The Mirror Man…a few thoughts on the backstory of an incomplete work…unedited…

“Every now and then I get a glimpse of the old Possum, and I miss him.”

I uttered those words yesterday evening. Earlier in the week I turned 49, shortly thereafter, my mom had her day. Together, we went to town and had a blast buying each other mugs for our coffee and just meandering around.

But the truth of my words yesterday evening cut deep. I do miss the old me. The person I was had no problem securing dates, nor would I have any problem finding a partner to share my life with.

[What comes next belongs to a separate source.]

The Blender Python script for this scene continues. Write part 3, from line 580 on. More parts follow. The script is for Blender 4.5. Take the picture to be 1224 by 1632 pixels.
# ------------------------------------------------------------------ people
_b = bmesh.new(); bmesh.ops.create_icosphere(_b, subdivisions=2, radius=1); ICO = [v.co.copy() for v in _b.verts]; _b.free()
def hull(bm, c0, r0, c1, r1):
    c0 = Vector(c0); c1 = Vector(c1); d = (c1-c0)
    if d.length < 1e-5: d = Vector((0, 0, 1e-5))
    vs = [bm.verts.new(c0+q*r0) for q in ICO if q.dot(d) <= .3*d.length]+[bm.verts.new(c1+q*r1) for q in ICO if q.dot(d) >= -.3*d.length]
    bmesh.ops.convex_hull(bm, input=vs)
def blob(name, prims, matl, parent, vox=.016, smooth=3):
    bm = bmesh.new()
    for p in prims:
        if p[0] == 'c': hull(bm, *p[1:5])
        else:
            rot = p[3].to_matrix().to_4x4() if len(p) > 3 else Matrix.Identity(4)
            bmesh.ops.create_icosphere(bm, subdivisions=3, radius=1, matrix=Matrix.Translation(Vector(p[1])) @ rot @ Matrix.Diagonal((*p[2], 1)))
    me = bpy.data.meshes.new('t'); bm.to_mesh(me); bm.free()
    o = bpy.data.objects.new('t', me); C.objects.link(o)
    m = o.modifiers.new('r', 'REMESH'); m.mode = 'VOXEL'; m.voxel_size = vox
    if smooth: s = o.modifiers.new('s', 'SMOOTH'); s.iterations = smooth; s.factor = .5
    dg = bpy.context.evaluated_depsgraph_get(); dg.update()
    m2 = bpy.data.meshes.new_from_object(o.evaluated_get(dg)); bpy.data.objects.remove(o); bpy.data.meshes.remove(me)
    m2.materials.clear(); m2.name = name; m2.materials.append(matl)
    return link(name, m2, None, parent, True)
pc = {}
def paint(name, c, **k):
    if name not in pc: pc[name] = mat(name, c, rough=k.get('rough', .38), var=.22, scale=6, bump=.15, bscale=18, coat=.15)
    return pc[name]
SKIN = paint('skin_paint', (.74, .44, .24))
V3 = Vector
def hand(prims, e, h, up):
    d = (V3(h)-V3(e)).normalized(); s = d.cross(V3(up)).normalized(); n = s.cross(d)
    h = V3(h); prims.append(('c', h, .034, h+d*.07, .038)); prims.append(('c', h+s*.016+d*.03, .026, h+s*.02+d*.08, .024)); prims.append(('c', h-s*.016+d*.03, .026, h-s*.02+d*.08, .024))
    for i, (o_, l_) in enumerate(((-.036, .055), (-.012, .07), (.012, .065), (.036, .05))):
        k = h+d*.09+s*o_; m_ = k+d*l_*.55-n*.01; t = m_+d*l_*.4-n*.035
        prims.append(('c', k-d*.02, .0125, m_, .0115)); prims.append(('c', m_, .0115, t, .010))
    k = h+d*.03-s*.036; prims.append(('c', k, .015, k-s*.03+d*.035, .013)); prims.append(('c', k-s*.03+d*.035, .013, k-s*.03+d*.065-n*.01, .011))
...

That’s all in the past now. That poor guy died a horrible death in the killing fields of war. Ne’er to be seen again. He is buried somewhere underneath a ton of trauma, alcohol, mistakes, anger and more than one nightmare.

It’s a shame. I used to be a good guy.

I had started a story about a guy who woke up one morning and looked in the mirror. What he saw blew his mind. Instead of one image staring back at him, he saw slivers of himself and his past. He also saw possible outcomes of the future although those parts were blurry.

And that is how I see myself. The truth is I haven’t been a complete person in a long time. Like a broken glass, I’ve been a shard of brokenness.

I don’t like it, but that’s the way it is. At this point of my life, as I rest comfortably one year away from the big 5-0, I’ve figured that with enough duct tape, and Gorilla Glue, I can hold it together.

After all, what choice do I have?

The story I started had a title: The Mirror Man. I hate leaving stories incomplete, so I reckon I’ll mosey down the trail and see if I can’t finish it.